Opinión

Encuentro con Antonio Machado

Lección de pedagogía

Cuando tenía muchos menos años, lo que no quiere decir que fuera más joven, empecé a interesarme por la infancia y la educación. Rebobino la película de mi vida y me veo en el año 1968 –hace solo 54 añitos– colaborando en una revista leída titulada "Nosotros". Se presentaba en la primera planta del Ateneo Jovellanos de Gijón. Participaba en su redacción junto con otras personas muchísimo más preparadas que yo. Sigo rememorando: es domingo, son las 12 del mediodía. La sala en la que vamos a leer se encuentra abarrotada de un público heterogéneo y expectante. Fue una experiencia tan moderna en su configuración que podría repetirse ahora. Acompañados de música en directo, declamábamos nuestros textos como si se tratara de una representación teatral.

Recuerdo que el presidente del Ateneo, hombre de una religiosidad extrema, ejercía a la vez de generoso mecenas y de estricto censor. Era la personificación del doctor Jekyll y el señor Hyde. Le entregábamos los artículos y él tachaba en rojo lo que no debíamos leer. Eso nos estimulaba a saltarnos la prohibición. En esa revista empecé a escribir sobre educación con más atrevimiento que conocimiento, con más inseguridad que certidumbre. Traigo a colación este recuerdo porque un día, al acabar la representación, se me acercó un anciano de rostro bondadoso que, dirigiéndose a mí casi de puntillas, como para no molestar, me entregó un paquete envuelto en papel de periódico: "Perdone que le interrumpa –me dijo–, soy un maestro jubilado de 75 años. Como veo que a usted le interesa la educación quiero hacerle un pequeño obsequio".

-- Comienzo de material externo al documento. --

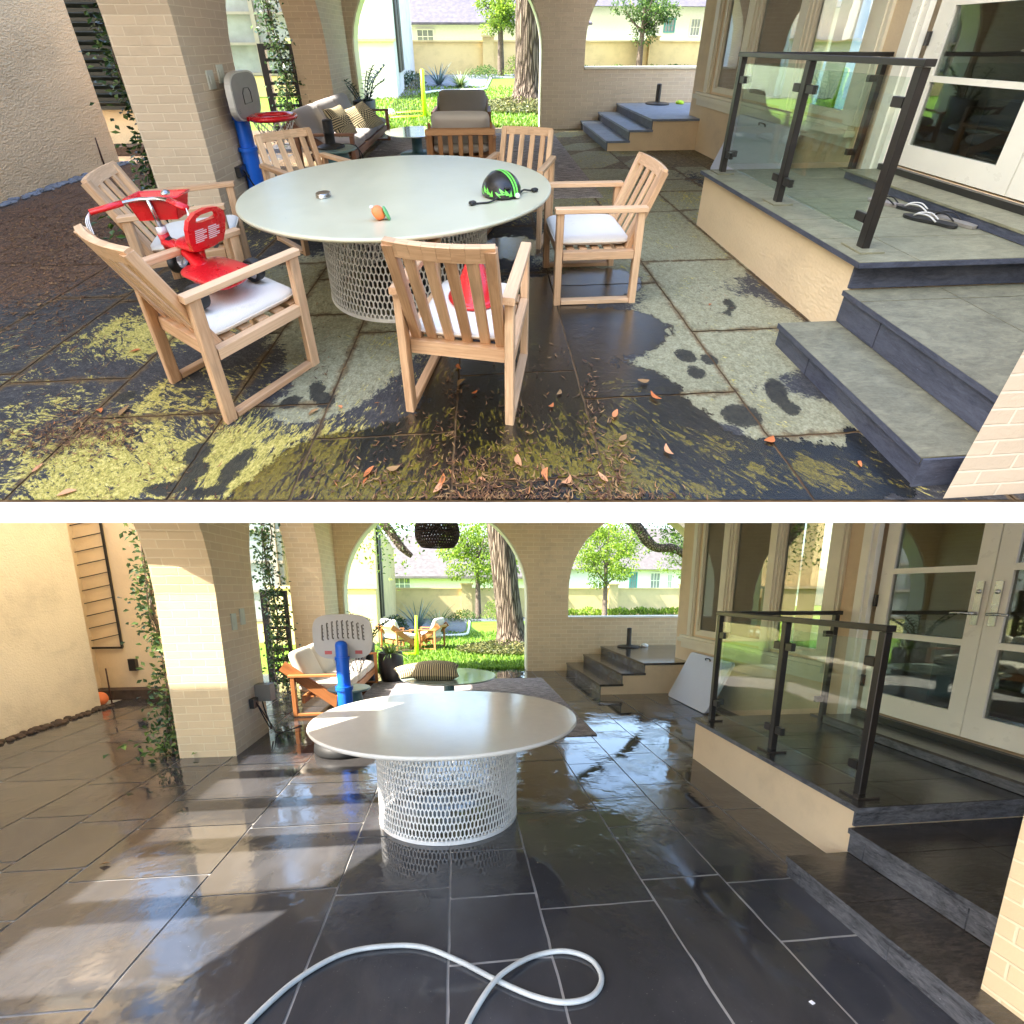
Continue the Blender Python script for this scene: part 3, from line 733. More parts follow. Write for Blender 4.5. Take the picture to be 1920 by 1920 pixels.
def build_walls(lower):
    br = M['brick'] if lower else M['brick_up']
    adj = 'clean wet patio' if lower else 'dirty algae patio'
    XA = -2.42; th = .52
    top = 2.95 if lower else 3.44
    zs_ = lambda y: min(5.0, 1.95 + .78 * (y - .3))
    yp0, yp1 = (4.14, 4.98) if lower else (3.98, 4.74)
    yb = 7.78 if lower else 7.58
    w = thing('arcade', 'cream painted brick arcade of two piers along the open side of the ' + adj, 'arcade', (XA, 5, 0))
    # near arch, pier, second arch, second pier
    r1, zs = 1.7, (1.55 if lower else 1.80)
    r2 = (yb - yp1) / 2
    near = yp0 - 2 * r1
    pts = []
    a1 = [(near + r1 - r1 * math.cos(math.pi * i / 18), zs + .9 * r1 * math.sin(math.pi * i / 18)) for i in range(19)]
    a1 = [p for p in a1 if p[0] > (yp0 - r1 - .01 if lower else near + 1.0)]; pts = [] if lower else [(near + 1.0, top)]
    a2 = [(yp1 + r2 - r2 * math.cos(math.pi * i / 18), (1.75 if lower else 1.40) + 1.05 * r2 * math.sin(math.pi * i / 18)) for i in range(19)]
    poly = pts + a1 + [(yp0, 0), (yp1, 0)] + a2 + [(yb, 0), (8.74, 0)] + ([(8.74, 5.0), (4.7, 4.75), (yp0 - r1, 3.3)] if lower else [(8.74, top)])  # lower wall top raised out of view to stop stray sun
    g = MB(); g.prism(poly, 'yz', XA - th, XA); g.part('brick_wall', br, w)
    for k, z in enumerate((1.30, 1.34)):
        y = (4.42, 4.62)[k] if lower else (4.28, 4.46)[k]
        s = MB(); s.box(XA + .001, XA + .012, y - .05, y + .05, z - .09, z + .07); s.box(XA + .0125, XA + .016, y - .018, y + .018, z - .045, z + .025)
        s.part('switch_plate', M['plate'], w)
    # back wall with the walk-through arch and the sill arch
    yw = 8.75; d = .34
    bw = thing('arched_wall', 'tan brick back wall with one walk-through arch and one sill arch, on the ' + adj, 'wall', (1, yw, 0))
    cx, r, zsp = -.60, 1.74, 1.45
    zt = 3.75 if lower else 3.4
    A = [(cx + r, 0)] + arch_pts(cx, r, zsp, 26) + [(cx - r, 0)]
    rr = 1.42; c2 = 1.93 + rr; sill = 1.04 if lower else 1.13
    hole = [(1.93, sill), (1.93 + 2 * rr, sill)] + arch_pts(c2, rr, 1.62, 24)
    g = MB(); g.prism([(-2.95, 0), (cx - r, 0)] + A[::-1][1:-1] + [(cx + r, 0), (6.2, 0), (6.2, zt), (-2.95, zt)], 'xz', yw, yw + d, [hole]); g.part('brick_wall', br, bw)
    s = MB(); s.box(1.935, 1.925 + 2 * rr, yw - .012, yw + d + .02, sill + .001, sill + .035); s.part('sill', M['trim'], bw)
    rv = MB()                                             # thin cream edge round the walk-through arch; its lit reveal is put into the colour
    P = arch_pts(cx, r - .001, zsp, 26); ring = [(cx + r - .001, .01)] + P + [(cx - r + .001, .01)]
    for i in range(len(ring) - 1):
        (xa, za), (xb, zb) = ring[i], ring[i + 1]
        ia = (cx + (xa - cx) * .985, zsp + (za - zsp) * .985 if za > zsp else za); ib = (cx + (xb - cx) * .985, zsp + (zb - zsp) * .985 if zb > zsp else zb)
        vs = [(xa, yw + .02, za), (xb, yw + .02, zb), (ib[0], yw + .02, ib[1]), (ia[0], yw + .02, ia[1])]
        vs += [(v[0], yw + d - .01, v[2]) for v in vs]
        rv.add(vs, [(0, 1, 2, 3), (7, 6, 5, 4), (3, 2, 6, 7)])
    rv.part('arch_trim', M['trim'], bw)
    # stucco wall along the passage
    sw = MB(); hgt = 3.2 if lower else 24  # upper wall drawn taller and nearer, unseen, to keep sun off its court
    sw.box(-5.62, -5.2, -.5 if lower else 1.3, 6.5, -.02, hgt)
    sw.solo('stucco_wall', M['stucco'] if lower else M['stucco_up'], 'tall rough tan stucco wall along the passage of the ' + adj, 'wall')
    # wall that closes the passage, with dark shutters
    cw = thing('passage_wall', 'shaded tan wall closing the passage behind the pier of the ' + adj, 'wall', (-5.2, 7.2, 0))
    g = MB(); g.box(-6.9, -4.22, 7.2, 7.4, 0, 3.1)
    if lower: g.box(-6.9, -5.63, 6.3, 7.199, 0, 5.2)  # hidden side block added to keep the sun off this wall
    g.part('wall', M['stucco_fine'], cw)
    sh = MB()
    if lower: sh.box(-6.8, -5.80, 7.14, 7.198, .95, 3.0)
    else:
        sh.box(-6.8, -5.05, 7.14, 7.198, .66, 3.0)  # shutter widened to the right, the extra dark standing for shade on the wall
        for i in range(18): sh.bar((-6.3, 7.13, .75 + i * .12), (-5.12, 7.13, .75 + i * .12), .02, .07, (0, -.5, .8), .003)
    sh.part('shutter', M['dark'], cw)
    if lower:
        t = MB()
        for z in (.75, 2.6): t.bar((-5.66, 7.16, z), (-5.22, 7.16, z), .03, .03)
        for x in (-5.66, -5.22): t.bar((x, 7.16, .75), (x, 7.16, 2.6), .03, .03, (0, 1, 0))
        for i in range(10): t.bar((-5.66, 7.17, .85 + i * .18), (-5.22, 7.17, .85 + i * .18 + .1), .012, .012)
        t.part('trellis', M['black'], cw)
    bx = MB(); bx.box(-5.16, -5.06, 7.13, 7.198, .40, .58); bx.part('outlet_box', M['black'], cw)
    st = MB(); st.box(-6.8, -4.23, 6.95, 7.199, 0, .14); st.part('plinth', M['soil'], cw)
    # iron rod by the wall, pebbles along its foot
    q = CUR.G(198, 316) if not lower else CUR.G(210, 1318)
    rd = MB(); rd.tube([(q.x, q.y, 0), (q.x - .02, q.y + .03, .42 if not lower else .5)], .010, 6, sub=1)
    rd.solo('iron_rod', M['rust'], 'thin rusty rod standing against the stucco wall of the ' + adj, 'rod')
    pb = MB(); rg = random.Random(5)
    for i in range(260):
        y = rg.uniform(3.4, 6.5); r_ = rg.uniform(.012, .035)
        pb.ball((-5.2 + rg.uniform(.03, .16), y, r_ * .5), r_, 7, 5, rg.uniform(.8, 1.5), rg.uniform(.8, 1.5), .7)
    pb.solo('pebbles', M['pebble'] if not lower else M['soil'], kind='stuff')
    # steps and landing at the back
    yf, yb_ = 6.78, 8.745
    if lower: yf = 6.45
    hs = (.17, .335, .50) if not lower else (.17, .335, .49)
    xs = (1.93, 2.27, 2.62)
    ld = thing('back_landing', '%s slate landing with three steps under the sill arch of the %s' % ('wet black' if lower else 'blue grey', adj), 'landing', (2.6, 7.7, 0))
    ck = MB(); ck.prism([(xs[0] + .01, 0), (6.0, 0), (6.0, hs[2] - .035), (xs[2] + .01, hs[2] - .035), (xs[2] + .01, hs[1] - .035), (xs[1] + .01, hs[1] - .035), (xs[1] + .01, hs[0] - .035), (xs[0] + .01, hs[0] - .035)], 'xz', yf, yb_)
    ck.part('cheek', M['stucco_fine'], ld)
    for i in range(3):
        x1 = xs[i + 1] + .02 if i < 2 else 6.0
        rs = MB(); z0 = hs[i - 1] if i else .004
        rs.box(xs[i], xs[i] + .009, yf + .002, yb_ - .002, z0, hs[i] - .034); rs.part('riser', M['riser_wet'] if lower else M['riser_dirty'], ld)
        t = MB(); n = 2 + i
        for k in range(n):
            y0, y1 = yf - .02 + (yb_ - yf) * k / n, yf - .02 + (yb_ - yf) * (k + 1) / n
            t.box(xs[i] - .02, x1, y0 + .003, y1 - .003, hs[i] - .034, hs[i])
        t.part('tread', M['tread_wet'] if lower else M['tread_back'], ld)
    gt = (1208, 1213) if lower else (1217, 190)
    q = CUR.G(*((1178, 1213) if lower else (1217, 190)), hs[2])
    q.y = min(q.y, 8.5)
    um = thing('umbrella_stand', 'black tube parasol stand on the back landing of the ' + adj, 'umbrella stand', (q.x, q.y, hs[2]))
    g = MB(); g.lathe([(0, .001), (.22, .001), (.22, .02), (.20, .03), (.05, .045), (.05, .06)], (q.x, q.y, hs[2]), 28); g.part('foot', M['black'], um)
    g = MB(); g.lathe([(.045, .05), (.045, .36), (.045, .36), (.04, .375), (0, .38)], (q.x, q.y, hs[2]), 20); g.part('tube', M['black'], um)
    q = CUR.G(*((1208, 1213) if lower else (1252, 188)), hs[2]); q.y = min(q.y, 8.5)
    g = MB(); g.lathe([(0, .001), (.07, .001), (.08, .02), (.07, .05), (.03, .07), (0, .072)], (q.x, q.y, hs[2]), 18)
    g.solo('plastic_dome', M['white'] if lower else M['lime'], ('small white' if lower else 'small lime green') + ' plastic dome lying on the back landing slate', 'cap')
    # brick pier at the near corner
    q = CUR.G(1826, 1905) if lower else CUR.G(1767, 936)
    g = MB()
    if lower: g.box(q.x, q.x + 1.3, q.y - .30, q.y, .003, 1.5)
    else:
        e = Vector((q.x - CUR.off[0], q.y - CUR.off[1], 0)).normalized() * .07
        g.prism([(q.x, q.y), (q.x + 1.3, q.y), (q.x + 1.3 + e.x, q.y + e.y), (q.x + e.x, q.y + e.y)], 'xy', .003, 1.75)
    g.solo('brick_pier', br, 'cream brick pier rising beside the near end of the steps of the ' + adj, 'pier')
    # house-side transformer box on the pier
    y = 4.78 if lower else 4.55; z = .50
    t = thing('transformer_box', ('grey' if lower else 'black') + ' outdoor power box with dangling cables on the brick pier', 'power box', (XA, y, z))
    g = MB(); g.box(XA + .002, XA + (.16 if lower else .07), y - .07, y + .07, z - .08, z + .10); g.part('housing', M['boxgrey'] if lower else M['black'], t)
    g = MB(); g.box(XA + .002, XA + .05, y - .24, y - .12, z - .12, z - .02); g.part('socket', M['black'], t)
    g = MB(); g.tube([(XA + .05, y - .18, z - .06), (XA + .10, y - .10, z - .3), (XA + .09, y + .05, z - .42), (XA + .05, y + .02, z - .2), (XA + .05, y - .02, z - .08)], .007, 6)
    g.tube([(XA + .05, y - .14, z - .1), (XA + .12, y - .02, z - .36), (XA + .14, y + .1, z - .485), (XA + .3, y + .4, z - .49)], .006, 6); g.part('cable', M['black'], t)
M['plate'] = simple('switch_plate', (.55, .56, .50), .35, .05)
M['boxgrey'] = simple('box_grey', (.25, .23, .20), .5, .1)
M['lime'] = simple('lime_plastic', (.50, .80, .02), .4, .05)
M['curtain'] = simple('curtain', (.55, .42, .28), .8, .1)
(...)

Nunca más volví a verlo, aunque, cada vez que releo a Machado, le pongo la cara de aquel maestro. Me recordaba a él no solo por su "torpe aliño indumentario", sino, y sobre todo, por la figura cordial y serena que yo me había formado del poeta que decía de sí mismo: "Soy, en el buen sentido de la palabra, bueno".

Abrí con cuidado el envoltorio en mi casa. Se trataba de una veintena de viejas revistas muy bien conservadas. Al principio, con cierta arrogancia por mi parte, debo confesarlo, no le di importancia a aquel regalo. Al cabo de un tiempo, y al ponerme a mirarlas con detenimiento, comprobé que se trataba de una de las más destacadas publicaciones que se habían realizado desde 1934 a 1936 en España. Se llamaba "Revista de Pedagogía". La fundó y la dirigió el pedagogo Lorenzo Luzuriaga. La lista de colaboradores era impresionante. Allí estaban Jean Piaget, Édouard Claparède, Rosa Sensat, Margarita Comas... y tantos otros eminentes psicólogos y pedagogos que, cuando yo me examiné por libre de Magisterio, ni muchos de mis profesores conocían. El ideario de aquella impresionante publicación sigue teniendo plena vigencia hoy en día: "La ‘Revista de Pedagogía’ aspira a reflejar el movimiento pedagógico contemporáneo. Está alejada de toda parcialidad y exclusivismo". No buscaban "una escuela que resolviera todos los procedimientos de enseñar, sino una escuela que facilitara los medios de aprender".

Aquel buen maestro jubilado me animó con su donación a seguir trabajando e indagando en el fascinante mundo de la infancia y de la educación. Pero no fue este el único Antonio Machado que tuve la suerte de encontrarme a lo largo de mi vida. Hace bien poco tomó la forma de una maestra que, al preguntarle sus alumnos sobre el sinsentido de una de las guerras que entristecen al mundo, escribió en la pizarra con primorosa letra estos versos del gran poeta:

"La guerra es mala y bárbara; la guerra, / odiada por las madres, las almas entigrece; mientras la guerra pasa, / ¿quién sembrará la tierra? / ¿Quién segará la espiga que junio amarillece?".

A pesar de lo que aseguramos haber cambiado, ¿por qué persistimos en perniciosas necedades humanas? Se lo pregunto de nuevo a Antonio Machado, que me responde: "Hoy es siempre todavía".